The three main housing agencies tasked with reducing homelessness in the Los Angeles area failed to spend nearly $150 million in federal grants between 2015 and 2020 and the money was returned to the U.S. Department of Housing and Urban Development (HUD), according to a report from the Los Angeles Times.
According to the report, the Los Angeles Homeless Services Authority returned more than $29 million to HUD during the six-year period, the Housing Authority of the City of Los Angeles returned more than $82 million, and the Los Angeles County Development Authority returned nearly $38 million.
LAHSA spokesman Ahmad Chapman told The Times the agency operates “in a climate where the rental market is so hard to access, it makes it very challenging to use all these resources.”
LAHSA’s chief programs officer, Molly Rysman, blamed the problem on what she called HUD’s “rigid” and “complex” funding system, which makes it challenging to spend funds quickly or reallocate money that can’t be used for its original purpose.
“We’ve said this to HUD over and over again,” she told the newspaper. “We need a lot more flexibility.”
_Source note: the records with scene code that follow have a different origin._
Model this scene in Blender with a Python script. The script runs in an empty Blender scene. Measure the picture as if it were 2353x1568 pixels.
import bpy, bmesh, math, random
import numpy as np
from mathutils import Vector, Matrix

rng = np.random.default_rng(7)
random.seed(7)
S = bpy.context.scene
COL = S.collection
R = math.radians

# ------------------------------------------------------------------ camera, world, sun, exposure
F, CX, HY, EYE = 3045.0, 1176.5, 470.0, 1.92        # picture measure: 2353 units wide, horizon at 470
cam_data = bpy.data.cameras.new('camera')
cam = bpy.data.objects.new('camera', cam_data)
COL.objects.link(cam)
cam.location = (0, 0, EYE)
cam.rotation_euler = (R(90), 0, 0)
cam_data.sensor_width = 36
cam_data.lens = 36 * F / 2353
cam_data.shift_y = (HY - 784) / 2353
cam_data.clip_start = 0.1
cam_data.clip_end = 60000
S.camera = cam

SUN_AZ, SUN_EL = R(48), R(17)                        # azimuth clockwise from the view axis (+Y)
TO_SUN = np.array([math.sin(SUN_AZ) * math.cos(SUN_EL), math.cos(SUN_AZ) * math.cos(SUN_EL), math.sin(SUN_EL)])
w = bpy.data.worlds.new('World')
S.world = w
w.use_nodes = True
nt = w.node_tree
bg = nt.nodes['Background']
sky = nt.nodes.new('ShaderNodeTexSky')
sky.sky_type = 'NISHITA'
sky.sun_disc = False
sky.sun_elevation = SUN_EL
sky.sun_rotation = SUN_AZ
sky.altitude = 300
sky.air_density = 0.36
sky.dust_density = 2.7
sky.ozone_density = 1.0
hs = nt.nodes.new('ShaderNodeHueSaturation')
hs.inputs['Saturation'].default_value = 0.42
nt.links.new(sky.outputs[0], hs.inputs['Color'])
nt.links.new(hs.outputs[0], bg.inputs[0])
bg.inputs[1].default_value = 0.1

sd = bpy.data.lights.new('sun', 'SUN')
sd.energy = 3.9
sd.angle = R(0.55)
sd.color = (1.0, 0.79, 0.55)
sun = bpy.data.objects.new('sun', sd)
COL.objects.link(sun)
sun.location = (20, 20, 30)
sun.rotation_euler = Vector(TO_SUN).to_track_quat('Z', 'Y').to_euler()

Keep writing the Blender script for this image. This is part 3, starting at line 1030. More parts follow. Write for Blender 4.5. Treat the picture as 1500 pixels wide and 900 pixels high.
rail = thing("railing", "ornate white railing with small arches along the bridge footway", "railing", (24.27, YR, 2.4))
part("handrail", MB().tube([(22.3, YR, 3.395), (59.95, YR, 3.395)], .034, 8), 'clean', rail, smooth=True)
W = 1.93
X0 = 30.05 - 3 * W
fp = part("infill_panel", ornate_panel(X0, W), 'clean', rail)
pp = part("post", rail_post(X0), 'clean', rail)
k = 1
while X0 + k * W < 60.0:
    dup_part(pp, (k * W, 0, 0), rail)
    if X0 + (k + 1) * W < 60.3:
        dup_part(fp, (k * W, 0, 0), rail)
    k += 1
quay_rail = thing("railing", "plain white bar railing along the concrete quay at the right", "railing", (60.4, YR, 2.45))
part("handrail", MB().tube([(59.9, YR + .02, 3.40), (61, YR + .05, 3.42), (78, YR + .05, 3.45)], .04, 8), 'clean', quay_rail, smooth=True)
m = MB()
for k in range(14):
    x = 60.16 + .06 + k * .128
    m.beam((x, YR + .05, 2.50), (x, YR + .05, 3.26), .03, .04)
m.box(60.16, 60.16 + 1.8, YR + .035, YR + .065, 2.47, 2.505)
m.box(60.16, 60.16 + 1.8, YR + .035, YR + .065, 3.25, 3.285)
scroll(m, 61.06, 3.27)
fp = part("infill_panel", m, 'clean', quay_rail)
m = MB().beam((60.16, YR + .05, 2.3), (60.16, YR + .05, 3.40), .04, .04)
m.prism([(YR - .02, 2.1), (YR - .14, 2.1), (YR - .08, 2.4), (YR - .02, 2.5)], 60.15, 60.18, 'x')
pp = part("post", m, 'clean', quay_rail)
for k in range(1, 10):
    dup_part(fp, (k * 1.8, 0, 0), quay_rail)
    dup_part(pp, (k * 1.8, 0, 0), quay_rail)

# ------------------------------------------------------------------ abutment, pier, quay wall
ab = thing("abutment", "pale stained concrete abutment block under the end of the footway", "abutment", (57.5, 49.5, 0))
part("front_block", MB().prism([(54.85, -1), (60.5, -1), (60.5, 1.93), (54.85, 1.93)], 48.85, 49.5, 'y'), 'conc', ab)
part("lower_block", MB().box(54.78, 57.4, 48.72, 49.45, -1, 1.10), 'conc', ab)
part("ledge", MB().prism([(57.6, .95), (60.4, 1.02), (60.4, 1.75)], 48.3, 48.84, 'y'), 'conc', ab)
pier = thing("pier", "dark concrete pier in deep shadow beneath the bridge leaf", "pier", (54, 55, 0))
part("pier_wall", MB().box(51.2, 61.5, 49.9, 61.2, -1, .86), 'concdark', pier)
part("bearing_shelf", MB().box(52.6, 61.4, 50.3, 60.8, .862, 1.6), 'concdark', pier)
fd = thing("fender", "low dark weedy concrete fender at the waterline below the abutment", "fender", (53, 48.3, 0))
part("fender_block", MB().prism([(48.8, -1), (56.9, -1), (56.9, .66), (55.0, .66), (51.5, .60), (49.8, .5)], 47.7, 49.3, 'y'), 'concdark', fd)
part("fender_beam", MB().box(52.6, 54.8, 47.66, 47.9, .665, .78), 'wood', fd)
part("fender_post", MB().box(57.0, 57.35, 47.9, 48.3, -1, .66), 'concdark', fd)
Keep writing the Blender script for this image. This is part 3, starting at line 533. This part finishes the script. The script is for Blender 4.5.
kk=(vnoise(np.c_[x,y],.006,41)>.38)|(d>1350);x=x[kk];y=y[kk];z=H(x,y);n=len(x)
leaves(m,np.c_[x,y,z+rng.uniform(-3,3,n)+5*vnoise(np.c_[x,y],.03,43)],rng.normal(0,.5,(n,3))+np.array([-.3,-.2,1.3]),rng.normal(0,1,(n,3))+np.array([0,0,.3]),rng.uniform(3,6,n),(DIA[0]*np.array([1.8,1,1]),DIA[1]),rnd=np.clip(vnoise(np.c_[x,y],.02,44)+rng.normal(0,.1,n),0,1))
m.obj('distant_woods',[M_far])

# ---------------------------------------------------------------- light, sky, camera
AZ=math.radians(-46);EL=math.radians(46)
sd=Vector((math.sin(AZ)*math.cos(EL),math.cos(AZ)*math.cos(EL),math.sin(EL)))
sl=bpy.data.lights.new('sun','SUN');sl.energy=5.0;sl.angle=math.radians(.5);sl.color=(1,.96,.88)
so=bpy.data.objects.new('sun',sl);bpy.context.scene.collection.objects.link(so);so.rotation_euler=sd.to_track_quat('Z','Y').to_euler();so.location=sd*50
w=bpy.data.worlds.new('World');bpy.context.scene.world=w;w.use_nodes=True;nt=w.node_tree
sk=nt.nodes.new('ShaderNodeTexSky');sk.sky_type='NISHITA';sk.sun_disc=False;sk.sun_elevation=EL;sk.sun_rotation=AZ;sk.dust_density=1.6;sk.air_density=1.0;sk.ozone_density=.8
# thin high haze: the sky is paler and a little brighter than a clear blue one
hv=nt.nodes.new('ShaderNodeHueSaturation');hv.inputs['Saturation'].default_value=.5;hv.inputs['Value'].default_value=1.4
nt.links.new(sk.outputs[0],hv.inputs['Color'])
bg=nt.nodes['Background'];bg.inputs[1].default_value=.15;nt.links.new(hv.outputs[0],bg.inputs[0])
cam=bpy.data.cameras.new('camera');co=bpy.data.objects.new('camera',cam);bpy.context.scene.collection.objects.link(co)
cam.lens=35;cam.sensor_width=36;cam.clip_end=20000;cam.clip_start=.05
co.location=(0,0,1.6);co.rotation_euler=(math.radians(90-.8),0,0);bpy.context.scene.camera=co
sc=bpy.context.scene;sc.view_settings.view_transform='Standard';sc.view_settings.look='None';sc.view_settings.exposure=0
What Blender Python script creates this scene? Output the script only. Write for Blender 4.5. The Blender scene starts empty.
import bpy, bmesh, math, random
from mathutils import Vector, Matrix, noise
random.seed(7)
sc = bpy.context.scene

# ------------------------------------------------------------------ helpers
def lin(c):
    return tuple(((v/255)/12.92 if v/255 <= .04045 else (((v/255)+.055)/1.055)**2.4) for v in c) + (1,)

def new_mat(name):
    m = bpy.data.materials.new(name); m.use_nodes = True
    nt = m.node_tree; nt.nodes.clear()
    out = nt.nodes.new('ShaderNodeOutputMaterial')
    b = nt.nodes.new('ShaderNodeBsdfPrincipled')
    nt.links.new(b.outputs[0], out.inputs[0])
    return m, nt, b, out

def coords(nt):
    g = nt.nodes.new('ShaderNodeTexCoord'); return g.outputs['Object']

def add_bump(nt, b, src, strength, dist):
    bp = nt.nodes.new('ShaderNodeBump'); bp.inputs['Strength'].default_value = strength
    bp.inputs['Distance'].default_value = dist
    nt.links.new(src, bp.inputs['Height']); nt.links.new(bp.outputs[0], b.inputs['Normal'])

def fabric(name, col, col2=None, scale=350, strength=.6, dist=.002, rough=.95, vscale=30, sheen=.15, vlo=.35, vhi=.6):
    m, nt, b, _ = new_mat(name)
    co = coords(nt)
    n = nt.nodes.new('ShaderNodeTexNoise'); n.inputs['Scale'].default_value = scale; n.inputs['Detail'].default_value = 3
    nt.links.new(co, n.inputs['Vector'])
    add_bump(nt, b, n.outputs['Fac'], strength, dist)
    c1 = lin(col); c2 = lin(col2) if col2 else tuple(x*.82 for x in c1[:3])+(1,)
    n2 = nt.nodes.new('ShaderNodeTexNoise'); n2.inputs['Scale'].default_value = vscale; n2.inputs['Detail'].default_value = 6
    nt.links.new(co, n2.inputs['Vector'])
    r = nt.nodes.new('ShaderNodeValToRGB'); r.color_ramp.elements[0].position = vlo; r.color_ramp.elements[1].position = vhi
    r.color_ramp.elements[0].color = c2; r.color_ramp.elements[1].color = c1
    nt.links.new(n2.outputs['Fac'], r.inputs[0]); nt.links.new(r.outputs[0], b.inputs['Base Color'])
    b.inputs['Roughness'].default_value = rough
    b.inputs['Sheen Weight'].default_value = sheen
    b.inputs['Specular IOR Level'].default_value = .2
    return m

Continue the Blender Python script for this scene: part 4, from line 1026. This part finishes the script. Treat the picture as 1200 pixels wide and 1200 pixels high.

The county housing authority cited insufficient workable housing units and client referrals, poor credit and rental histories among the homeless population, and program attrition.
The city housing authority told The Times that many landlords are unwilling to rent to homeless people, and also cited the city’s tight rental market and high turnover rates.
LAHSA has also come under scrutiny for how it conducts the city’s annual count of its unhoused population. Los Angeles City Council President Nury Martinez and three other council members called for a review of LAHSA’s role in addressing the city’s homelessness crisis last week.
Martinez introduced two motions — one calling for options to have a third party conduct the city’s annual homeless count, and one calling for a multi-year audit of LAHSA’s previous counts.
The Times reported Saturday that LAHSA’s spreadsheet breaking down this year’s homeless count by each census tract in Los Angeles County showed that there were no homeless people in the northwest quarter of Venice, an area traditionally home to unusually large numbers of homeless.
LAHSA did not specifically address that discrepancy, but Chapman acknowledged human and technological errors in this year’s count.
“During the count, we received several reports of user and technological errors resulting from a lack of training and poor internet connectivity,” he told The Times. Despite these errors, we are confident in the accuracy of this year’s homeless count because LAHSA and its partners took several steps to account for what was happening in the field.”